Failing to Learn

[Book Project]

Working Title:  Failing to learn:  Knowing when to abandon prior knowledge to advance understanding in higher education.

That's a long title for book that I hope will invite a new way of looking at the way people learn when they transition into (and out of) higher levels of education.  And the page will offer links and short cases of what happens when we see failure as necessary to--and perhaps generative of-- the process of understanding.

The goal of the book is two-fold:

1) to offer to a general academic audience examples of how 'teachers' and 'learners' (from a variety of contexts:  for instance, the coach and the player or the parent and the child, the mentor and the intern) might re-conceive the place of "prior knowledge" as both opportunity  and obstacle to higher-level understanding.

and

2) to provide pedagogical strategies--and teaching tips--for this general audience of 'teachers' aand 'learners' to use such moments of discontinuity and confusion (i.e. when we fail to learn something new because of what we already know) in order to build new higher-level understandings.

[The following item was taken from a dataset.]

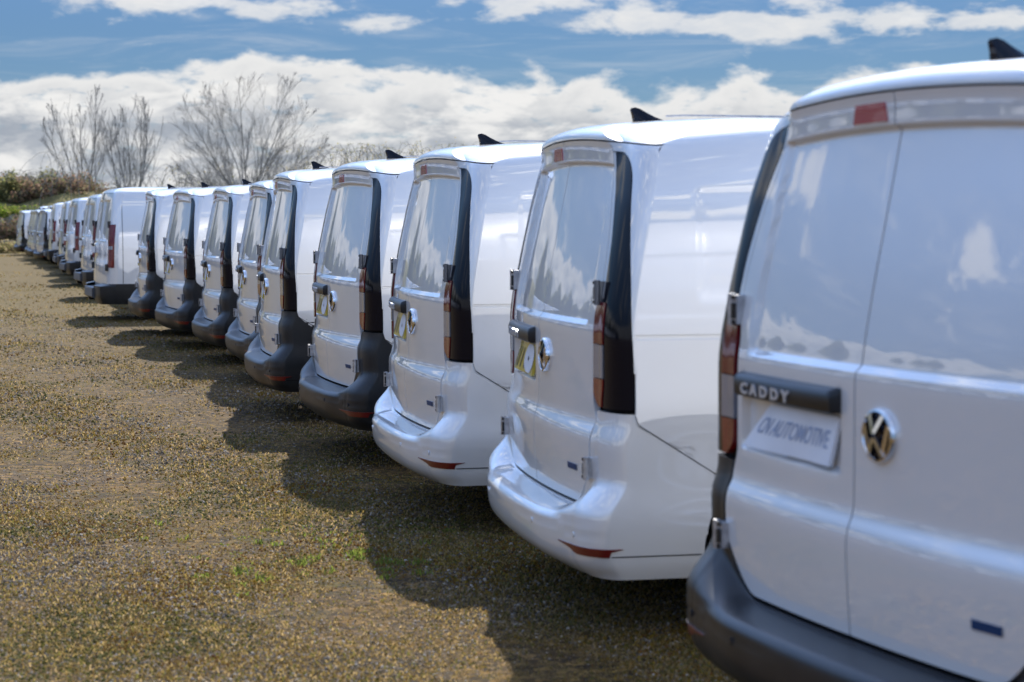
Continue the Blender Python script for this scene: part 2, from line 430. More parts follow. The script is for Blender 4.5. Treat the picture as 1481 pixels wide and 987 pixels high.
    # hinges
    for sg, dp in ((-1, dl), (1, dr)):
        for zc, k in ((1.235, 0), (.612, 1)):
            mb = MB(); se = sg*(door_s(zc)+.01); c = CA.off(se, zc, .0)
            mats = [M['hinge'] if (k == 0 and sg > 0) else M['steel'], M['ink']]
            h = .040 if k == 0 else .036
            mb.box(c.x-.022, c.x+.012, c.y-.016, c.y+.022, c.z-h, c.z+h) if sg > 0 else mb.box(c.x-.022, c.x+.012, c.y-.022, c.y+.016, c.z-h, c.z+h)
            yy = c.y-sg*.014
            mb.tube([(c.x-.020, yy, c.z-h-.004), (c.x-.020, yy, c.z+h+.004)], [.011, .011], 10)
            mb.mi = 1; y2 = c.y+sg*.004
            mb.box(c.x-.0285, c.x-.02, min(y2-.008, y2+.008), max(y2-.008, y2+.008), c.z-h*.6, c.z+h*.45)
            mb.tube([(c.x-.030, c.y+sg*.006, c.z-h*.86), (c.x-.024, c.y+sg*.006, c.z-h*.86)], [.006, .006], 8)
            mb.tube([(c.x-.030, c.y+sg*.006, c.z+h*.86), (c.x-.024, c.y+sg*.006, c.z+h*.86)], [.006, .006], 8)
            mb.build('hinge', mats, dp, angle=40)
    # tail lamps: lens strip beside the door and a black panel round the corner
    for sg in (-1, 1):
        def so2(z): return .972-.045*S01((1.25-z)/.1)+.035*S01((.86-z)/.08)+.02*S01((z-1.2)/.35)-.085*S01((z-1.30)/.42)
        def inner(z): return (so2(z)+.006+ .075*S01((.90-z)/.09)**1.5)
        def lensout(z): return 1.16-.05*S01((.93-z)/.1)
        top = 1.762
        def outer(z):
            t = (z-1.60)/(top-1.60); bs = 1.96-.56*S01((z-.95)/.75)
            return bs if t <= 0 else 1.0+(bs-1.0)*max(0.0, 1-t**3.4)**.5
        # black panel (left rear edge steps in above the lens)
        rows = []
        for z in lin(.832, 1.60, 26)+[1.62, 1.64, 1.66, 1.68, 1.70, 1.715, 1.73, 1.742, 1.752, 1.759, top]:
            a = lensout(z)+.004 if z < 1.2 else so2(z)+.030-.014*S01((z-1.6)/.1)
            if 1.2 <= z < 1.24: a = max(a, 1.0+.05*(1.24-z)/.04)
            b = max(a+.012, outer(z))
            rows.append([(sg*t, z) for t in (lin(a, b, 16) if sg > 0 else lin(b, a, 16))])
        mb = MB(); patch(mb, CA, rows, .001, .022); tl = mb.build('tail_lamp', M['gloss'], root, angle=30)
        for nm, z0, z1, m in (('red_lens', 1.055, 1.20, 'red'), ('reversing_lens', .935, 1.052, 'clear'), ('amber_lens', .834, .932, 'amber')):
            rows = []
            for z in lin(z0, z1, 9):
                a, b = inner(z), lensout(z)
                rows.append([(sg*t, z) for t in (lin(a, b, 10) if sg > 0 else lin(b, a, 10))])
            mb = MB(); patch(mb, CA, rows, .006, .02); mb.build(nm, M[m], tl, angle=30)
        # body coloured strip between door and panel above the lens
    # rear bumper with wings
    cols = []
    aa = lin(0, .78, 14)+[.80, .82, .84, .86, .88, .90, .92, .935, .948, .955, .962, .968]+lin(.98, 1.2, 6)+lin(1.26, 2.0, 14)
    def colpts(a):
        ztop = door_zb(a)-.012 if a < .958 else .818
        if .958 < a: ztop = .818
        zs = max(.30, ze(min(a, 1.15))-zw(a))
        z3 = ze(min(a, 1.15))
        top = max(ztop, z3+.002) if a < .958 else ztop
        z = lin(.235, zs, 16)+lin(zs, z3, 9)[1:]+lin(z3, top, 9)[1:]
        return z
    grid = {}
    for sg in (1, -1):
        pass
    full = [-a for a in aa[::-1]][:-1]+aa
    zcols = [colpts(abs(s)) for s in full]
    nrow = len(zcols[0])
    P = [[bump_pt(s, zcols[j][i]) for j, s in enumerate(full)] for i in range(nrow)]
    # sides to the wheel arch
    zq0 = zcols[-1]
    def sidecols(sg):
        out = []
        for q in lin(0, 1, 10)[1:]:
            cl = []
            vq_top = .1345+(.487-.1345)*q; ztop = zl(vq_top)
            for i in range(nrow):
                f = (zq0[i]-.235)/(.818-.235); z = .235+(ztop-.235)*f
                v0 = CA.ends(z)[2]+CA.Lc; v = v0+(arch_v(z)-v0)*q
                cl.append(bump_pt(CA.sv(v, z, sg), z))
            out.append(cl)
        return out
    rcol = sidecols(1); lcol = sidecols(-1)
    P = [[lcol[k][i] for k in range(8, -1, -1)]+P[i]+[rcol[k][i] for k in range(9)] for i in range(nrow)]
    mb = MB(); mb.grid(P)
    # fold the rim inwards
    def inset(p, d): 
        c = Vector((.9, 0, .5)); v = (c-p); v.z = 0 if p.z > .25 else .3; return p+v.normalized()*d
    mb.grid([P[-1], [inset(p, .02) for p in P[-1]]], True)
    mb.grid([P[0], [inset(p, .05) for p in P[0]]])
    for e in (0, -1): mb.grid([[r[e] for r in P], [Vector((r[e].x-.0, r[e].y*.93, r[e].z)) for r in P]])
    bp = mb.build('rear_bumper', M['plastic'], root, angle=42)
    # reflectors, seam, sensors
    for sg in (-1, 1):
        rows = []
        for i in range(4):
            row = []
            for j in range(14):
                s = 0.88+j/13*1.128; t = i/3
                hh = .030*min(1, (j+.35)/4)
                z = .350-.002*0-hh+t*hh-.008*(1-j/13)*0
                row.append((sg*(s+ (0 if j < 13 else -.10*(1-t))), z))
            rows.append(row if sg > 0 else row[::-1])
        mb = MB(); patch(mb, CA, rows, .004, .008, fn=bump_pt); mb.build('reflector', M['redr'], bp, angle=30)
        # seam line of the valance
        row = [bump_pt(sg*s, .3195, .0015) for s in lin(1.97, 2.0, 3)]+[bump_pt(CA.sv(v, .3195, sg), .3195, .0015) for v in lin(.16, .385, 6)]
        row2 = [p+Vector((0, 0, .004)) for p in row]
        mb = MB(); mb.grid([row, row2] if sg < 0 else [row, row2]); mb.build('seam', M['dark'], bp)
        for s_ in (.55, 1.12):
            mb = MB(); c = bump_pt(sg*s_, .385, .001); d = bump_pt(sg*s_, .385, .004)-c
            mb.tube([c-d, c+d*.4], [.011, .0105], 12)
            mb.build('parking_sensor', M['plastic'], bp)
    # body shell: sides, bonnet, roof
    zs0 = .8
    W_, Uc, v1, Uf, f1 = CA.ends(zs0); vs0 = v1+CA.Lc; ve0 = f1-CA.Fc
    def vcols():
        v = [vs0, .139, .145, .152, .17, .20, .24, .28, .32, .36, .40, .44, .487]
        for cx, _ in WH:
            v += [cx+AR*math.cos(R(t)) for t in range(-180, 1, 9)]
            v += [cx-AR-.003, cx+AR+.003]
        v += lin(1.2, 3.1, 24)+[3.95, 4.0, ve0]
        return sorted(set(round(x, 5) for x in v if vs0 <= x <= ve0 and (x > .487 or x <= .4871 and not (.393-.004 < x < .4 and False))))
    V = [x for x in vcols()]
    def zbot(v):
        if v <= .4871: return zl(v)
        for cx, _ in WH:
            if abs(v-cx) < AR: return max(AZ+math.sqrt(AR*AR-(v-cx)**2), SILL)
        return SILL
    low = lambda zb: lin(zb, .80, 12)
    def rowsz(zb):
        if zb > .79: a = [zb+(.90-zb)*i/12 for i in range(13)]
        else: a = lin(zb, .90, 13)
        return a+[.95, 1.0, 1.04, 1.07, 1.0765, 1.0785, 1.0915, 1.0935, 1.10, 1.14, 1.18, 1.195, 1.21, 1.225, 1.24, 1.26]+lin(1.30, 1.56, 8)+[1.57, 1.58, 1.59, 1.60, 1.615, 1.63, 1.65, 1.67, 1.69, 1.71, 1.73, 1.75, 1.77, 1.7945]
    capz = [1.7945, 1.80, 1.807, 1.815, 1.823, 1.832, 1.841, 1.85, 1.857, 1.863, 1.869, 1.874, 1.878, 1.881, 1.883, 1.884]
    Sside = [2+(v-vs0)/(ve0-vs0) for v in V]; Sfr = lin(3, 4, 8)[1:]+lin(4, 5, 8)[1:]
    mb = MB()
    for sg in (1, -1):
        cz = [rowsz(zbot(v)) for v in V]+[rowsz(SILL) for _ in Sfr]; SS = Sside+Sfr
        n = len(cz[0])
        mb.grid([[CA.off(sg*s, cz[j][i], 0) for j, s in enumerate(SS)] for i in range(n)], sg < 0)
        # arch lips folded inwards
        lo = [CA.off(sg*s, cz[j][0], 0) for j, s in enumerate(SS)]
        mb.grid([[Vector((p.x, p.y*(.94), p.z-.004)) for p in lo], lo], sg < 0)
        # rear edge fold
        ed = [CA.off(sg*2.0, z, 0) for z in cz[0]]
        mb.grid([[p, Vector((p.x+.012, p.y*.97, p.z))] for p in ed], sg < 0)
        mb.grid([[CA.off(sg*s, z, 0) for s in SS] for z in capz], sg < 0)
        # corner post above / beside the panel
    rs = lin(-2, 2, 61)
    mb.grid([[CA.point(s, z) for s in rs] for z in capz[1:]])
    # body coloured surround between doors and black panel, and over the panel
    for sg in (-1, 1):
        rows = []
        for z in lin(1.215, 1.60, 16)+[1.62, 1.64, 1.66, 1.68, 1.70, 1.715, 1.73, 1.742, 1.752, 1.759, 1.764, 1.772, 1.784, 1.7945]:
            a = door_s(z)+.006; b = so2(z)+.024-.014*S01((z-1.6)/.1) if z < 1.762 else 2.0
            rows.append([(sg*t, z) for t in (lin(a, b, 14) if sg > 0 else lin(b, a, 14))])
        rows1 = [r for r in rows if r[0][1] < 1.763]; rows2 = [r for r in rows if r[0][1] > 1.7635]
        patch(mb, CA, rows1, 0, .02); patch(mb, CA, rows2, 0, .02)
        rows = []
        for z in [.96, 1.0, 1.05]+lin(1.10, 1.56, 16)+[1.58, 1.60, 1.62, 1.64, 1.66, 1.68, 1.70, 1.715, 1.73, 1.742, 1.752, 1.759, 1.765]:
            a = min(1.995, outer(min(z, top))+.012); rows.append([(sg*t, z) for t in (lin(a, 2.0, 8) if sg > 0 else lin(2.0, a, 8))])
        patch(mb, CA, rows, 0, .015)
    body = mb.build('body_shell', M['white'], root, weld=True, angle=32)
    for sg in (-1, 1):
        mb = MB(); vs_ = [.137, .140, .144, .148, .152]+lin(.17, .487, 14)
        mb.grid([[CA.off(CA.sv(v, zl(v)+dd, sg), zl(v)+dd, .0014) for v in vs_] for dd in (-.0015, .0025)]); mb.build('seam', M['dark'], body)
    # roof seams / ribs
    mb = MB()
    for u in (-.50, .50):
        pts = []
        for v in lin(.36, 2.0, 24):
            zz = 1.84
            for _ in range(1): pass
            # find height where the contour passes (u,v)
            lo_, hi_ = 1.70, 1.8835
            for _ in range(24):
                m_ = (lo_+hi_)/2
                if CA.W(m_) > abs(u) and CA.VR(m_)+CA.k*u*u < v: lo_ = m_
                else: hi_ = m_
            pts.append(Vector((v, -u, lo_+.001)))
        mb.tube(pts, [.0035]*len(pts), 6)
        mb.build('roof_strip', M['steel'], root); mb = MB()
    # shark fin antenna
    mb = MB(); pf = [(.374, .0), (.376, .015), (.371, .035), (.363, .055), (.366, .062), (.382, .065), (.402, .059), (.427, .045), (.457, .031), (.49, .019), (.53, .009), (.58, .003), (.61, 0)]
    zb0 = 1.860
    wf = [.030, .028, .022, .014, .009, .007, .009, .012, .016, .020, .018, .010, .002]
    ctr = Vector((.46, 0, zb0-.01))
    ring_ = [(x, zb0+h*1.05) for x, h in pf]
    Lf_ = [Vector((x, wf[i]*.6, z)) for i, (x, z) in enumerate(ring_)]; Rt_ = [Vector((x, -wf[i]*.6, z)) for i, (x, z) in enumerate(ring_)]
    mb.grid([Lf_, Rt_])
    for side_, sgn in ((Lf_, 1), (Rt_, -1)):
        cen = [Vector((.375+.23*i/(len(ring_)-1), sgn*.036*math.sin(math.pi*min(1, .25+.75*i/(len(ring_)-1))), zb0-.012)) for i in range(len(ring_))]
        mid = [(side_[i]*.55+cen[i]*.45) for i in range(len(ring_))]
        mb.grid([side_, mid, cen])
    an = fix_normals(mb.build('antenna', M['gloss'], root, angle=50))
    # windscreen, cab side glass, lamps, grille
    mb = MB(); patch(mb, CA, [[(s, z) for s in lin(4.0, 5.0, 10)+[]] for z in lin(1.10, 1.70, 12)], .004, .01)
    patch(mb, CA, [[(-s, z) for s in lin(5.0, 4.0, 10)] for z in lin(1.10, 1.70, 12)], .004, .01)
    mb.build('windscreen', M['glass'], root)
    for sg in (-1, 1):
        mb = MB(); rows = []
        for z in lin(1.12, 1.58, 10):
            rows.append([(CA.sv(v, z, sg), z) for v in (lin(2.2, 3.05-(z-1.12)*.9, 8) if sg > 0 else lin(3.05-(z-1.12)*.9, 2.2, 8))])
        patch(mb, CA, rows, .004, .01); mb.build('side_window', M['glass'], root)
        mb = MB(); patch(mb, CA, [[(sg*t, z) for t in (lin(3.3, 4.15, 10) if sg > 0 else lin(4.15, 3.3, 10))] for z in lin(.72, .86, 6)], .004, .01)
        mb.build('headlamp', M['clear'], root)
        mb = MB(); x0 = 3.02; y0 = -sg*.95
        mb.lathe([(.001, -.06), (.06, -.05), (.085, -.02), (.09, .02), (.07, .05), (.001, .06)], 14, 'y', (x0, -sg*1.02, 1.08))
        mb.tube([(x0, -sg*.88, 1.03), (x0, -sg*.98, 1.05)], [.02, .02], 8)
        mb.build('wing_mirror', M['white'], root)
    mb = MB(); patch(mb, CA, [[(t, z) for t in lin(4.2, 5, 8)] for z in lin(.36, .68, 6)], .003, .01); patch(mb, CA, [[(-t, z) for t in lin(5, 4.2, 8)] for z in lin(.36, .68, 6)], .003, .01)
    mb.build('grille', M['grille'], root)
    # floor pan
    mb = MB(); mb.box(.10, 4.1, -.62, .62, .30, .46); mb.box(.06, .40, -.80, .80, .34, .50); mb.box(1.16, 3.12, -.86, .86, .29, .5); mb.box(.30, .62, -.16, -.02, .22, .34)
    mb.build('floor_pan', M['dark'], root, smooth=False)
    # inner wheel arches
    for cx, _ in WH:
        for sg in (-1, 1):
            mb = MB()
            P = [[Vector((cx+(AR+.01)*math.cos(t), -sg*y, AZ+(AR+.01)*math.sin(t))) for t in lin(-.1, math.pi+.1, 20)] for y in (.895, .62)]
            mb.grid(P)
            mb.add([(cx+(AR+.01)*math.cos(t), -sg*.62, AZ+(AR+.01)*math.sin(t)) for t in lin(-.1, math.pi+.1, 20)], [tuple(range(20))])
            mb.build('arch_liner', M['dark'], root, weld=True)
    wheels(root, WH, .795, .325)
    return root, bp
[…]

Here is a performance by Corey Schutzer of Tom Johnson's musical composition Failing--A Very Difficult Piece for Solo String Bass that offers one way of looking at what happens when we seek out failure:
https://www.youtube.com/watch?v=9P8C6-XqaNs


I will draw from examples in the humanities, the sciences, teacher education, as well as out-of-school and everyday experiences with learning to explore the prospects of seeking out  and courting what some have called "expectation failure" to develop better metacognitive and disciplinary understandings of our practices and fields.